▶ **Exercise prompt**:
Please quote exactly the lines below from the line containing "by 1662 pixels." to the line containing "mb.build('carved_frieze', M['theatre2'], th)", both lines included, and nothing else.

▶ **Dataset**:

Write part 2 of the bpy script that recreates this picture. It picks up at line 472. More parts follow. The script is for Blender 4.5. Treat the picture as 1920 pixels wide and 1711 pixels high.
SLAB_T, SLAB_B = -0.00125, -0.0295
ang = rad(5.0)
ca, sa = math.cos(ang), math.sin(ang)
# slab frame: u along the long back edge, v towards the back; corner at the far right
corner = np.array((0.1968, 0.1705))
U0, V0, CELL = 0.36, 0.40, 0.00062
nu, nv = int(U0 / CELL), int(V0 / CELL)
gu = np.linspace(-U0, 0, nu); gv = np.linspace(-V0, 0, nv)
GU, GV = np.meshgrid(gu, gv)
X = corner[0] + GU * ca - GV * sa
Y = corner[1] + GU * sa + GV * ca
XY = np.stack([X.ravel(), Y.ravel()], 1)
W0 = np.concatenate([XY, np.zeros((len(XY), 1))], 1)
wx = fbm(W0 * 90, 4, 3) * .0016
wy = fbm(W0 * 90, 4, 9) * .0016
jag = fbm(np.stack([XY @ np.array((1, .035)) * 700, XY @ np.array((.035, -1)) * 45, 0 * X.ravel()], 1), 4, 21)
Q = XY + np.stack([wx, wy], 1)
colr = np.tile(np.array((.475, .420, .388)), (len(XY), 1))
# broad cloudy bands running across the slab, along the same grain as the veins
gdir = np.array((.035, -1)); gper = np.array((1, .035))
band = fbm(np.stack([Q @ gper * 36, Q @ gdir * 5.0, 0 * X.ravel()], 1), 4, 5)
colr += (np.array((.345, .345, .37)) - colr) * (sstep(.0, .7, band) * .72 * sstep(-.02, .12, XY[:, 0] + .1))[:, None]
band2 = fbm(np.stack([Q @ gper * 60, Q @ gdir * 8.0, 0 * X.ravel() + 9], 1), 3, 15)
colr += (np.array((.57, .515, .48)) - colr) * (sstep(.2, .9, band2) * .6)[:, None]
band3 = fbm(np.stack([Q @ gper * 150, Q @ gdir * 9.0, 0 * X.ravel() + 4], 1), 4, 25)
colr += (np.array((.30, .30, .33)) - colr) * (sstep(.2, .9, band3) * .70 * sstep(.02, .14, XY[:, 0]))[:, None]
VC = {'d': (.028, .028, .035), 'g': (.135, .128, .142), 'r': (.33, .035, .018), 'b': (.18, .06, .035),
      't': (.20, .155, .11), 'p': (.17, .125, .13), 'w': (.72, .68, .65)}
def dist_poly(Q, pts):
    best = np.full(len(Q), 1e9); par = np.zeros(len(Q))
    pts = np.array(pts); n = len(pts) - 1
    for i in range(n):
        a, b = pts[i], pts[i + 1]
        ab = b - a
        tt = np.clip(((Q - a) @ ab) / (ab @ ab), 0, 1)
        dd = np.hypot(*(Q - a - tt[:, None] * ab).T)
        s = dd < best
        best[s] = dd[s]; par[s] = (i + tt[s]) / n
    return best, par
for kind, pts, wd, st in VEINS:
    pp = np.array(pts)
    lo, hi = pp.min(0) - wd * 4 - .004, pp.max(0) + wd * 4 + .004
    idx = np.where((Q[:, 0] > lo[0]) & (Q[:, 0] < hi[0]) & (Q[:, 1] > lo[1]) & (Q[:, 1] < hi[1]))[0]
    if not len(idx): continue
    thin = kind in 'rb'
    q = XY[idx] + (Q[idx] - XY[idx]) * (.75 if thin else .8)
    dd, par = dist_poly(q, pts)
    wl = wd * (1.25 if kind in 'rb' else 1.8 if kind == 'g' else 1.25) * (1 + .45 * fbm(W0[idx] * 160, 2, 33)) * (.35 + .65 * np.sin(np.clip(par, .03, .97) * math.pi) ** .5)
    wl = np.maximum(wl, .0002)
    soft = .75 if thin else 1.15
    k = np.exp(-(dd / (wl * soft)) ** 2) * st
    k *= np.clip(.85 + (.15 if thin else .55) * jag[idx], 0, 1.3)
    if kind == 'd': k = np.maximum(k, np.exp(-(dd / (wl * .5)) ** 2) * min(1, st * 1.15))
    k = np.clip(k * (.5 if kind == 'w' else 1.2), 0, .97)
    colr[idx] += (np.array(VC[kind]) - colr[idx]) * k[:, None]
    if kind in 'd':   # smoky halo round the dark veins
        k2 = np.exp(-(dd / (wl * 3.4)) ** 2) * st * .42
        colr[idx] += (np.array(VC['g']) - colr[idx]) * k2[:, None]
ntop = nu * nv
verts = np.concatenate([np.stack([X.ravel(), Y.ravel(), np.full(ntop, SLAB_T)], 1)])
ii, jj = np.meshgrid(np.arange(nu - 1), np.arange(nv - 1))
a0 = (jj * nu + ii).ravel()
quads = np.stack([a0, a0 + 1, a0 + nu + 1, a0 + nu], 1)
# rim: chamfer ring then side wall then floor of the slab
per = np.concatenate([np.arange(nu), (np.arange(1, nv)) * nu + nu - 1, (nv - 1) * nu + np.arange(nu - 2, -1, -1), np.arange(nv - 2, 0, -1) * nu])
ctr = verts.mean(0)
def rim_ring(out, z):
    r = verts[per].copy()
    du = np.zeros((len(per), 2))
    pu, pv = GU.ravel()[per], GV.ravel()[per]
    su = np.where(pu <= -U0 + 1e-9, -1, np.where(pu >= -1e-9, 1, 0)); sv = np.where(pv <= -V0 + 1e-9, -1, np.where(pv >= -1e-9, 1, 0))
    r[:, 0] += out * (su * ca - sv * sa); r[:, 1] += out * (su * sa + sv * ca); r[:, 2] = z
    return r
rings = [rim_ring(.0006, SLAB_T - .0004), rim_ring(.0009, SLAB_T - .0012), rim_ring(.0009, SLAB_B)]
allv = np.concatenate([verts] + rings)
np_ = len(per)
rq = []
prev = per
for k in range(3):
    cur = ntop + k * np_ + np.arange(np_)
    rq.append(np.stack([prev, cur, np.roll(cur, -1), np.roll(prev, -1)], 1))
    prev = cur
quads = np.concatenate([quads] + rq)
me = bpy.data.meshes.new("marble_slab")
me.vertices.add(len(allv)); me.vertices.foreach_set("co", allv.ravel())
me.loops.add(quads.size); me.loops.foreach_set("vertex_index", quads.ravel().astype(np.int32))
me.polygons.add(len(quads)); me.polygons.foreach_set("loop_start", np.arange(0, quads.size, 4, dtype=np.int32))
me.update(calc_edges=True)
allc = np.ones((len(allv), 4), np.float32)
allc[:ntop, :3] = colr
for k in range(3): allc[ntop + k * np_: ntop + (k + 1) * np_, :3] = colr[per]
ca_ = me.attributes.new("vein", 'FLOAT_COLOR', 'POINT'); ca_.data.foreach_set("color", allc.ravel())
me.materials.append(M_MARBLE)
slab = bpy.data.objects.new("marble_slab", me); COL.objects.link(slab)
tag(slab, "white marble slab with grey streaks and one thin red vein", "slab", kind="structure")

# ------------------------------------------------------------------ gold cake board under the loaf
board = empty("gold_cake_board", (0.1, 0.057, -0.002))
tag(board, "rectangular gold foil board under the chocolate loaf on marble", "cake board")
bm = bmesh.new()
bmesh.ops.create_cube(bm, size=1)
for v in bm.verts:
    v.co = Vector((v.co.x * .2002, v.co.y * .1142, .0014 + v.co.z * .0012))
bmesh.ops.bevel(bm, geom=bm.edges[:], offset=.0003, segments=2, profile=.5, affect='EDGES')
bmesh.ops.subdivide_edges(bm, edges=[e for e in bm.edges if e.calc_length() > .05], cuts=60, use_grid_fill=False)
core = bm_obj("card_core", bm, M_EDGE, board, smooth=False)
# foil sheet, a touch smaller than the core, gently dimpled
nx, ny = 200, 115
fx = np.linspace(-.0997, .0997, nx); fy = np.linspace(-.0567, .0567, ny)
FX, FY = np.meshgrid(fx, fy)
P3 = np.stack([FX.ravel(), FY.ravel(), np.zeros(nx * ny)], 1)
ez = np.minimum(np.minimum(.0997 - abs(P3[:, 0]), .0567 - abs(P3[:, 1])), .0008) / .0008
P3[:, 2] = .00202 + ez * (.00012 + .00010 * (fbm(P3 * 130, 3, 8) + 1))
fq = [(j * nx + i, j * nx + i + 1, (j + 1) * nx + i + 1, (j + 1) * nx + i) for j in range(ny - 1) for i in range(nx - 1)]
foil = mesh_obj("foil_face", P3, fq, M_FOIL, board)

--

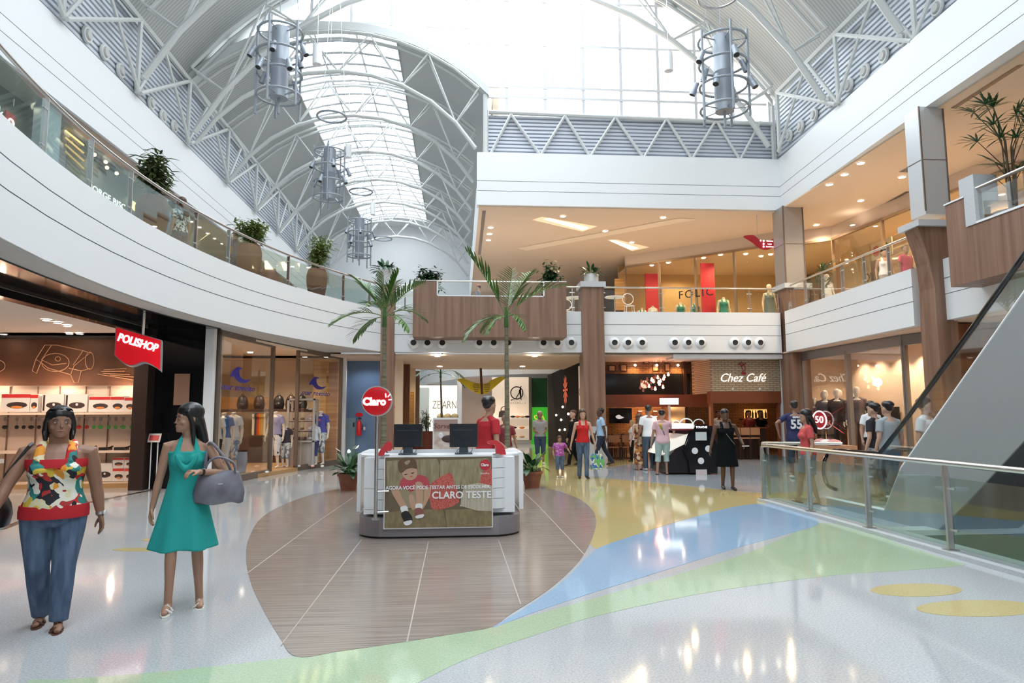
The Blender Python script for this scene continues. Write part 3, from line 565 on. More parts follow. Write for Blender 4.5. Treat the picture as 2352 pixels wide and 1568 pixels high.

* * *

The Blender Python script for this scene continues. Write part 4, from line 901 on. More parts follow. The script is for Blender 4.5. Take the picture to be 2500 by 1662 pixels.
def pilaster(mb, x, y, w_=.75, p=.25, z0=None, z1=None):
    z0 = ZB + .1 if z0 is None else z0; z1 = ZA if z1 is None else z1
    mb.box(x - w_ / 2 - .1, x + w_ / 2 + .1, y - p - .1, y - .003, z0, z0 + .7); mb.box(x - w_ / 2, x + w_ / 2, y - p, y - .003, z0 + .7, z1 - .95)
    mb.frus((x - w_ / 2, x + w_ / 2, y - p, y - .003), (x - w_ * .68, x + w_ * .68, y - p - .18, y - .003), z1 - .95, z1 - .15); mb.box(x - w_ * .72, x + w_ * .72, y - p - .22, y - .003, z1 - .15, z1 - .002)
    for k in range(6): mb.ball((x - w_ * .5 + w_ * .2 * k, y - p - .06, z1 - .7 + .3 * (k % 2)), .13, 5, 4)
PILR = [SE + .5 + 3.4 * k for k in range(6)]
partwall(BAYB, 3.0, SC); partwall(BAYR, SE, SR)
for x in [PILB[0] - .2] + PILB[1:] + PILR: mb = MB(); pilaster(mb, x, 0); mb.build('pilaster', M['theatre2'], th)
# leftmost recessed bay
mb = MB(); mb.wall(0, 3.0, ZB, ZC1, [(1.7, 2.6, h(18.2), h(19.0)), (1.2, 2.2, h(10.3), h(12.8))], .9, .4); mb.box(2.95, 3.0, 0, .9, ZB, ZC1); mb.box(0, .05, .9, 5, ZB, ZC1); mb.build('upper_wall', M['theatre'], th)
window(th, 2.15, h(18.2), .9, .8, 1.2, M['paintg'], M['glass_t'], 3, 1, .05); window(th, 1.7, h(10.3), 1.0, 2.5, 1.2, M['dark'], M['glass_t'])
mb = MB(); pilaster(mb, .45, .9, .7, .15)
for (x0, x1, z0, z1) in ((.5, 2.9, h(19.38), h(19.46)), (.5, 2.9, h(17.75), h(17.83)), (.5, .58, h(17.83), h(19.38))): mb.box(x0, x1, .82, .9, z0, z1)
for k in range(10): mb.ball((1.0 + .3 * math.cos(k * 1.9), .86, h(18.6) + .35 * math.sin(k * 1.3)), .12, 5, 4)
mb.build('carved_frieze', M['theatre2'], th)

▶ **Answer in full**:
The Blender Python script for this scene continues. Write part 4, from line 901 on. More parts follow. The script is for Blender 4.5. Take the picture to be 2500 by 1662 pixels.
def pilaster(mb, x, y, w_=.75, p=.25, z0=None, z1=None):
    z0 = ZB + .1 if z0 is None else z0; z1 = ZA if z1 is None else z1
    mb.box(x - w_ / 2 - .1, x + w_ / 2 + .1, y - p - .1, y - .003, z0, z0 + .7); mb.box(x - w_ / 2, x + w_ / 2, y - p, y - .003, z0 + .7, z1 - .95)
    mb.frus((x - w_ / 2, x + w_ / 2, y - p, y - .003), (x - w_ * .68, x + w_ * .68, y - p - .18, y - .003), z1 - .95, z1 - .15); mb.box(x - w_ * .72, x + w_ * .72, y - p - .22, y - .003, z1 - .15, z1 - .002)
    for k in range(6): mb.ball((x - w_ * .5 + w_ * .2 * k, y - p - .06, z1 - .7 + .3 * (k % 2)), .13, 5, 4)
PILR = [SE + .5 + 3.4 * k for k in range(6)]
partwall(BAYB, 3.0, SC); partwall(BAYR, SE, SR)
for x in [PILB[0] - .2] + PILB[1:] + PILR: mb = MB(); pilaster(mb, x, 0); mb.build('pilaster', M['theatre2'], th)
# leftmost recessed bay
mb = MB(); mb.wall(0, 3.0, ZB, ZC1, [(1.7, 2.6, h(18.2), h(19.0)), (1.2, 2.2, h(10.3), h(12.8))], .9, .4); mb.box(2.95, 3.0, 0, .9, ZB, ZC1); mb.box(0, .05, .9, 5, ZB, ZC1); mb.build('upper_wall', M['theatre'], th)
window(th, 2.15, h(18.2), .9, .8, 1.2, M['paintg'], M['glass_t'], 3, 1, .05); window(th, 1.7, h(10.3), 1.0, 2.5, 1.2, M['dark'], M['glass_t'])
mb = MB(); pilaster(mb, .45, .9, .7, .15)
for (x0, x1, z0, z1) in ((.5, 2.9, h(19.38), h(19.46)), (.5, 2.9, h(17.75), h(17.83)), (.5, .58, h(17.83), h(19.38))): mb.box(x0, x1, .82, .9, z0, z1)
for k in range(10): mb.ball((1.0 + .3 * math.cos(k * 1.9), .86, h(18.6) + .35 * math.sin(k * 1.3)), .12, 5, 4)
mb.build('carved_frieze', M['theatre2'], th)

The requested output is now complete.